6 Replies Latest reply on Jan 26, 2012 1:58 PM by Paul Kellner

    FEA vs hand calcs of a simple rod

    Charles Lee

      So, I've been using SimulationXpress for a while and one study made me question the results.  Anyway, I went back and created a simple square rod 1"x1"x5" and applied a 2000lb tensile load to one of the square ends.  The other end is fixed.  Simple hand calculations (F/A) say the stress should be 2000 psi ( 2000lbs/1in^2). 
      However, the SimulationXpress results (static study) yeild something vastly different.  I was wondering if someone could tell me what's going on here?  Am I missing something?   Then when I started playing with the mesh sizes (global size and tolerance), the stress values start going higher for smaller meshes.  Also, I changed the length to 20" and the stress values


      Couple things that I don't understand here:

      1. As the mesh element size decreases, the stress increases.

      2.  The stress is 5-80% over what it should be.... way outside an acceptable range of values compared to simple hand calcs

      3.  The length of the rod shouldn't influence the stress results.  Similar element sizes for a 5" rod compared to a 20" rod shouldn't yeild different stresses.  Some are right on and some are 8% off.  Why is this?  Should be the same calculations with an increase in the number of equations?

      4.  I've also tried this on a different machine which had an older license.  The results are different for same restraints, loads, and geometry but it's possible I can scratch this off to different compilers.  I'm not sure though, so I included the information here.

      5.  I've also tried this on a circular rod which gave me similar results, but the 20" rod was a lot closer to the hand calcs.  Is there reason to think that the separation of the load and the fixture would influence the results?


      Anyway, I've attached the results and any help would be appreciated.

        • Re: FEA vs hand calcs of a simple rod
          Roland Schwarz

          The increased load is dues to stress concentrations, which are the result of the way your part is constrained.  Whenever there is an absolute "fixed" constraint, such things will arise.  Hand calcs don't account for stress concentrations.


          Stress should go up as element size decreases.  If elements are too large, stress errs to the low side.  Reduce element size in regions with high stress gradients until stress stops increasing drastically.

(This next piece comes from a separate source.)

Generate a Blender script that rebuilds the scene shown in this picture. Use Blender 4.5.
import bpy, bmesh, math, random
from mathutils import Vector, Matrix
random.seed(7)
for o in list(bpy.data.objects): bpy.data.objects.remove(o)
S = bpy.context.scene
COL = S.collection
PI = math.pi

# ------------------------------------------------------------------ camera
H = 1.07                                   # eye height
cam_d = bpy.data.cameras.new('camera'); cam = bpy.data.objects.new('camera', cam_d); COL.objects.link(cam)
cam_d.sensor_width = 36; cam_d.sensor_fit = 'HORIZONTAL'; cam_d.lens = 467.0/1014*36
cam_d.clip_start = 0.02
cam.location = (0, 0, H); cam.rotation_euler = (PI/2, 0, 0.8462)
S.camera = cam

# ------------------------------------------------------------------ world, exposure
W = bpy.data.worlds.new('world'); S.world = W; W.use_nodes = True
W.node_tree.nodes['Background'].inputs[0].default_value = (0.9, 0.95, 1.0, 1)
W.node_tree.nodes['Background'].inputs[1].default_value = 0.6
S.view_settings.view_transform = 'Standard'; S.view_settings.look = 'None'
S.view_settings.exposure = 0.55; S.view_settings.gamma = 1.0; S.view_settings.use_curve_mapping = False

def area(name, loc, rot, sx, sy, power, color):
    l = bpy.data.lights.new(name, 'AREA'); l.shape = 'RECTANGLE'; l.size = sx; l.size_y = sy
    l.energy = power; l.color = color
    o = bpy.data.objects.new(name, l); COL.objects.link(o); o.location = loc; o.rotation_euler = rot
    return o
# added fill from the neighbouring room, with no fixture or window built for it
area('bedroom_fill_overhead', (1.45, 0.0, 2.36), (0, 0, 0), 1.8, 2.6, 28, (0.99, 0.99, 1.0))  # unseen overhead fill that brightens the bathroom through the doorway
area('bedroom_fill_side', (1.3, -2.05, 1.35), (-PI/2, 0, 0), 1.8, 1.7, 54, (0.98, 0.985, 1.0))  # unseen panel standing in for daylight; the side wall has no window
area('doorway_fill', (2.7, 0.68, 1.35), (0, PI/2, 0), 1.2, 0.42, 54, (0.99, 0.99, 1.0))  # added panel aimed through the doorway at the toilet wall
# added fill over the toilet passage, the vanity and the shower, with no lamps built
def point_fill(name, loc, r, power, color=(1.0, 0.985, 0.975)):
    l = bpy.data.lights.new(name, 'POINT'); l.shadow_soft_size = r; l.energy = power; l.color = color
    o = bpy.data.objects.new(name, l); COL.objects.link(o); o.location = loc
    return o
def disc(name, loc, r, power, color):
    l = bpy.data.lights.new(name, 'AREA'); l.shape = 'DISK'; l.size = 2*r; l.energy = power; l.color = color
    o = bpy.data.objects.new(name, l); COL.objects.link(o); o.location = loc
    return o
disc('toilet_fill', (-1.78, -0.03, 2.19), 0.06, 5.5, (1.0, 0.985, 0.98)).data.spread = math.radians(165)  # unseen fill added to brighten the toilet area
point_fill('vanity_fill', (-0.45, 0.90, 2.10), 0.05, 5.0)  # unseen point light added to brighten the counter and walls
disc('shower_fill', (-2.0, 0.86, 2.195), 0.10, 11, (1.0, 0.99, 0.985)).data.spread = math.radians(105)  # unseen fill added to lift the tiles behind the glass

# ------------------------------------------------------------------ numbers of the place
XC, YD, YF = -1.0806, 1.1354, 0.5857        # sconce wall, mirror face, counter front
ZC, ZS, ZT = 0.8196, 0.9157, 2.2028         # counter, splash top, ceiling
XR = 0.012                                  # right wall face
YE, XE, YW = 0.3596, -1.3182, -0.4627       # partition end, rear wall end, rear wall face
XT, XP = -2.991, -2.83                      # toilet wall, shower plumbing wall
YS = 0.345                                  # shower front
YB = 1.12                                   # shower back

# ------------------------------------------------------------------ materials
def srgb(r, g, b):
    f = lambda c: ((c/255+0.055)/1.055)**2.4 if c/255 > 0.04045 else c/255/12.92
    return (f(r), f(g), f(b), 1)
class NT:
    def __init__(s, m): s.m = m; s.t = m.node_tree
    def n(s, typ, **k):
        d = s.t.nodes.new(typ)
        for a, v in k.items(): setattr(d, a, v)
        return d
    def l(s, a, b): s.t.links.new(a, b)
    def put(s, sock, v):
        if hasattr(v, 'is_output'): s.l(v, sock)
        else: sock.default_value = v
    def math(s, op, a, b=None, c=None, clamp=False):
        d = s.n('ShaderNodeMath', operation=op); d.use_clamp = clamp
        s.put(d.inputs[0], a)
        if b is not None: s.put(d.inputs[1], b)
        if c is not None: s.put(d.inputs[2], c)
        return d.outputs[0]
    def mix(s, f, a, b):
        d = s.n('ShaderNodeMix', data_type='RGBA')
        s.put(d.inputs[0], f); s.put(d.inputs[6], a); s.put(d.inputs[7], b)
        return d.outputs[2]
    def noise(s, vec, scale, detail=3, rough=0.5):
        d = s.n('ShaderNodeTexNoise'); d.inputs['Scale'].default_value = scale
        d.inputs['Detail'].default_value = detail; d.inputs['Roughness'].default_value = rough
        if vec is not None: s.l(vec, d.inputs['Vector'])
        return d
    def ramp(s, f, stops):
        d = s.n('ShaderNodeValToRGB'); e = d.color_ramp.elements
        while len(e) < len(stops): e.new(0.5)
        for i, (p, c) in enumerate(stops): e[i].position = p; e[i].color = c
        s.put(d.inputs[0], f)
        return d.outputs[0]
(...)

          • Re: FEA vs hand calcs of a simple rod
            sandeep pawar

            As Roland answered, it's due to stress singularity. See attached.

            • Re: FEA vs hand calcs of a simple rod
              Charles Lee

              thanks guys.  So you're saying I should constrain it differently, adjust the mesh or just accept that I'll be getting errors around the restrained face?  Also, that still doesn't answer #3.... why is the length of the rod influence the stress?  Should be the same calculations with an increase in equations, right?  or am I way off?

              • Re: FEA vs hand calcs of a simple rod
                Paul Kellner

                How do your hand calcs match up in the middle of the rod? I expect exact.


                Why is the fixed base showing high stresses?

                Because it is fully fixed. Poisson's effect causes a 3D state of stress to be created as the tensile elongation along the long axis causes a contraction along perpendicular axes. Because it is fully fixed on the end, i.e. there is no compliance in a fixed restraint, as you decrease mesh size the stresses at the constraints will continue to rise because you have an impossible situation.


                In other words you have welded the end of the rod to an infinitely stiff base.


                Correct constraints on the base would be sliding on the face, two corner nodes in one direction in the end face plane and then one corner node perpendicular to that.

                • Re: FEA vs hand calcs of a simple rod
                  Mikael Martinsson

                  And just to add to Pauls answer, I attach a picture so you can see the result with his suggested constraints. (I understood that you have the Xpress version that only supports the "fixed geometry" constraint). Result is 2000 psi regardless of lengths as expected.


                  Restraints are tricky and I believe that Solidworks should have more focus on this matter in the simulation course. My only rule of thumb is to try to avoid the fixed geometry as long as possible.